Lawrence of Arabia at the Cinerama Dome

I’ve written on Lawrence of Arabia on multiple occasions. There is also a Vlog post from a few years ago that you might find interesting. This film is awe inspiring. I first saw it in a truncated form on television. It was a pan and scan version, badly edited from one of the versions that had been circulating in the 70s which had been cut by distributors to shorten running times. The first time I saw it in it’s complete form was in 1989 after the restoration by Robert Harris. I saw it in Century City with my father and I fell completely in love with it then. It was one of the first Criterion Laserdiscs I bought when that was still a thing.
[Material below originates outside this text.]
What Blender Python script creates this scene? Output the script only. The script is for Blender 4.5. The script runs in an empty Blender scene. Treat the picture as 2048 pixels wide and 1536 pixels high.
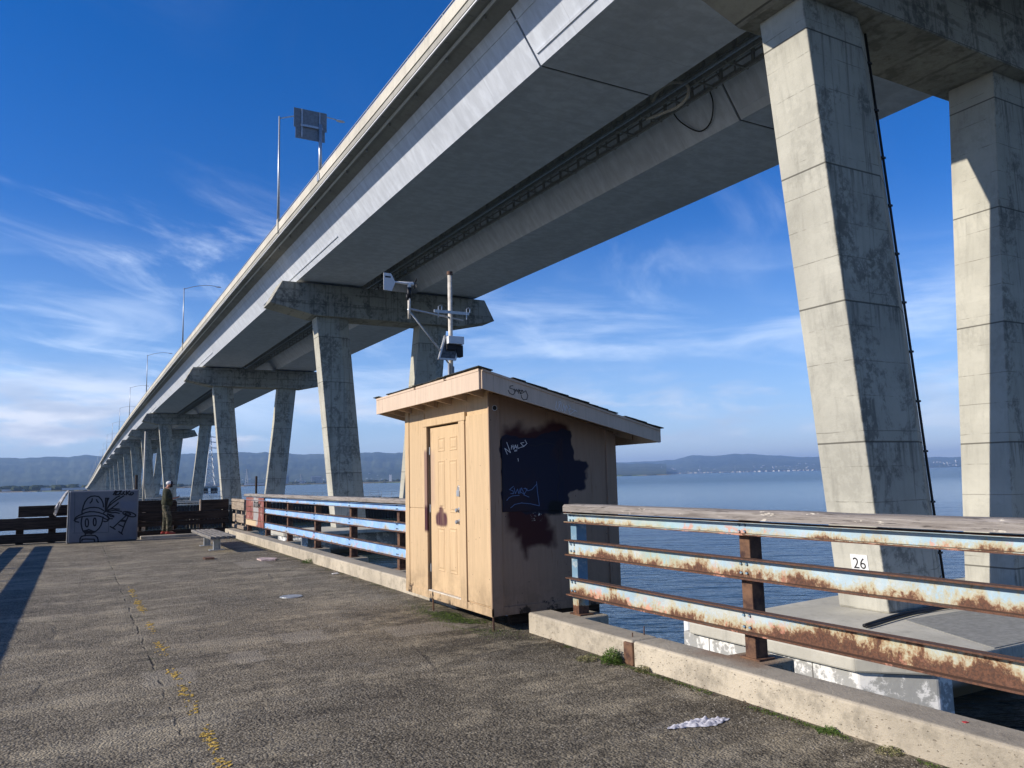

We now make it a habit, just like with the movie “Jaws” to try to take advantage of every screening on a big screen in our area. It’s been almost two years since we last got the chance, but a Sunday afternoon screening is early enough not to be discouraging to people who get up early to go to work. While the movie was not screened on film [it was a DLP projection] it still looks great up on a big screen and the Cinerama Dome has just such a screen. In fact it is a curved screen and at times the images almost look three dimensional.

If you are not familiar with the Cinerama Dome in Hollywood, let’s just say it is unique in construction and history. The original Cinerama films made using a three camera projection technique were the prime reason the theater was built. It uses the geodesic form created by Buckminster Fuller. The shapes actually fit together and support each other without a separate framing process.

The theater was scheduled to be torn down several years ago when a new complex was being built on the site. Preservationists and cinefiles from around the world reminded the Archlight Company of the legacy, and they found a way to keep the theater in place as part of their location. As a result, they frequently screen special film presentations of older movies that would benefit from such a unique venue. The sound system is superb and as I said, the screen gives the film a dynamic dimension that you will not get anywhere else.

The theater can accommodate more than 800 customers and today they came pretty close to that. While not every seat was filled, the house felt packed. One easy measure of that is to take a look at the concession stand for a single screen theater. Below is a little shot for you from when I was waiting to get a drink, just about a minute before the overture started. There are at least seven lines and most of them were ten deep.

 

 There is always something new to see in a film if you watch it differently each time. So many little touches in this today were obvious because of the sound and the screen. Prince Faisal’s tent posts creating in the breeze when he first meets with Lawrence is a good example. Also spectacular is the way the sand blows across the feel of Lawrence as he wanders at night, contemplating how to deliver a miracle for the Arab cause.

I have no doubt that I will get the chance to post on this again, and maybe a fresh review will be called for. For the moment, this will simply remain a report on a great movie going experience.

I hope all of you will get a chance someday to see a great movie in one of the remaining historic theaters in Hollywood. It’s not as old as some of the others but it certainly is different.